House music dominated—not surprising, given its universal appeal and malleable nature. On Sunday, Dimitri from Paris brought a crate of divas to the Playboy-hosted Respect Is Burning (no bunnies on hand, alas), while across town, Ron Trent resurrected disco-house (even remixing “We Are Family”) at the Raleigh’s fabulous Sunset Soiree. On Tuesday at Level, Armand Van Helden, he of buffed-up body and perfect facial hair, banged out a hard-house set disappointingly devoid of bass: strange for a man who rode speed-garage’s basslines all the way to fame. The snippet of Gary Numan’s “Cars” from Van Helden’s 2 Future 4 U CD was as distinctive as he got.

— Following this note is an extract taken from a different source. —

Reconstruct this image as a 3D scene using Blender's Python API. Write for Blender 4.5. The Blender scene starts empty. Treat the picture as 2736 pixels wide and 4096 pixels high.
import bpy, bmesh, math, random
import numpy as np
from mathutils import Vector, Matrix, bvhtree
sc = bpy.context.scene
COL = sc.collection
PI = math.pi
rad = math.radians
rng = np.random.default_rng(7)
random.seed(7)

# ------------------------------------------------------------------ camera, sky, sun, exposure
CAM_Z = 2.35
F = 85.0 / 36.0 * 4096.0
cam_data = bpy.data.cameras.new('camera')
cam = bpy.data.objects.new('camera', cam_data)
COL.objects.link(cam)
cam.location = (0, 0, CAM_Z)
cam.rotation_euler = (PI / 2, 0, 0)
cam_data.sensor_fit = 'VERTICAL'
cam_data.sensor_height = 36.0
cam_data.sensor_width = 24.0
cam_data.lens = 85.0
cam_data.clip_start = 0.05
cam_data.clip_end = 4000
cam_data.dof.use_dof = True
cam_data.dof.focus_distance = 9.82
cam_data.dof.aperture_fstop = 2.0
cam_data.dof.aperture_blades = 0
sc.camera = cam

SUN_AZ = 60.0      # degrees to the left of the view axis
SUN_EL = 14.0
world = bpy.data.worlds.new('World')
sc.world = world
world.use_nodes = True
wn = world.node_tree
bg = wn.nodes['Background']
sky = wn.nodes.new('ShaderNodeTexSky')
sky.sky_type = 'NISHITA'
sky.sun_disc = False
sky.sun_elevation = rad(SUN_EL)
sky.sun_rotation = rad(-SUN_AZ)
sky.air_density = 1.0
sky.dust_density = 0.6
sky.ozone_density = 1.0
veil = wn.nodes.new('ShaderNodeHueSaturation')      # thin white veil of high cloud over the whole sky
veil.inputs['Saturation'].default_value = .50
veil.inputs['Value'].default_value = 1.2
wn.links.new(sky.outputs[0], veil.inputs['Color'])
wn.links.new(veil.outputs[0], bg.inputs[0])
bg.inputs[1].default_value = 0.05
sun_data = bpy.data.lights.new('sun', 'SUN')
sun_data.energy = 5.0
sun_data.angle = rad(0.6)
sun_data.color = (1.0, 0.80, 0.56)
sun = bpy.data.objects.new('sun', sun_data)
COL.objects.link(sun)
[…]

Parties either squeezed into teeny-tiny venues, or they were massive monsters—a lesson in yin and yang. While the almost anonymously underground Panhandle-Seasons Recordings bash (including a sublime set from Jamie Thinnes that perfectly exercised tech house’s less-is-more rule) presented the most beautiful house music of the conference, it was star-studded annual events—the Magic Sessions (featuring Little Louie Vega, Tony Humphries, and Todd Terry), Danny Tenaglia’s 12-hour marathon, Josh Wink’s Ovum party—that drew masses.

Trance and breakbeat also stepped up to the plate. The Ultra 2000 beach party boasted more than 40 DJs in four tents, with nearly every tent featuring cheesy breakdowns and liberally lifted samples of the DJ Icey variety. This is Florida, after all, ruled by funky breaks and trance. So while Josh Wink’s minimal set did little to rouse a horde of glo-stick wielding ravers melting in the sun, hometown hero DJ George Acosta’s simplistically over-the-top epic trance melodies and Hybrid’s hybrid of classic breakbeat with swelling synths incited feverish crowd reactions.

Perhaps the fastest rise came from jungle, with dozens of DJs representing, many in events scheduled on the same night. Monday’s huge, second annual Formations Records-hosted World of Drum and Bass presented an unrivaled lineup: Grooverider and Fabio, Ray Keith, Kenny Ken, Roni Size, DJ Rap, Aphrodite, and more. But it got nowhere near as rowdy as the previous night’s DSCI4 Records showcase, where upstarts Bad Company tore the roof off, three MCs tag-teaming over two DJs—ending with their truly tearing track “Breathe,” appropriately sparked by breathy female vocals from San Francisco’s DJ Sage. If heavy metal were reincarnated as jungle, this is what it would sound like. Only better.

Unlike South by Southwest, the rockcentric conference held in Austin, Texas, a week earlier, Winter Music doesn’t break artists or bands; most participating DJs are already tried and true. Instead, it breaks singles. Previous years launched new songs like Stardust’s “Music Sounds Better With You” and Basement Jaxx’s “Red Alert.” But this year, the highlight was how Lil’ Louis’s classic 1989 “French Kiss” got relicked—twice. Josh Wink owned the techno remix—it was the only record in his box that got a rise out of the ravers at Ultra, its urgent rhythm becoming even more clipped and curt in Wink’s deft hands. The version played (and rumored to be produced) by Ed Rush and Optical, in contrast, was a brash reenactment of the original, complete with slow build and orgasmic moans. For the final drop, a cut-to-the-quick drumroll caved in to a bassline stretched like Silly Putty over the trademark piercing horns.

Detroit styles went woefully underrepresented, save for Carl Craig’s delicious Planet E techno party at the gorgeous Red Square club, and Wednesday’s Coming from Tha D, with Motor City ghetto tech and electro from Godfather, Assault, and Ectomorph. Hip-hop, give or take scattered appearances by turntablists like Craze and Q-Bert and X-Ecutioners, also fell by the wayside. Still, it was possible to believe, if only for five days, that electronic dance music had indeed taken over the world—with rock sitting back in some smoky bar somewhere, singing sad songs to its last three fans on earth.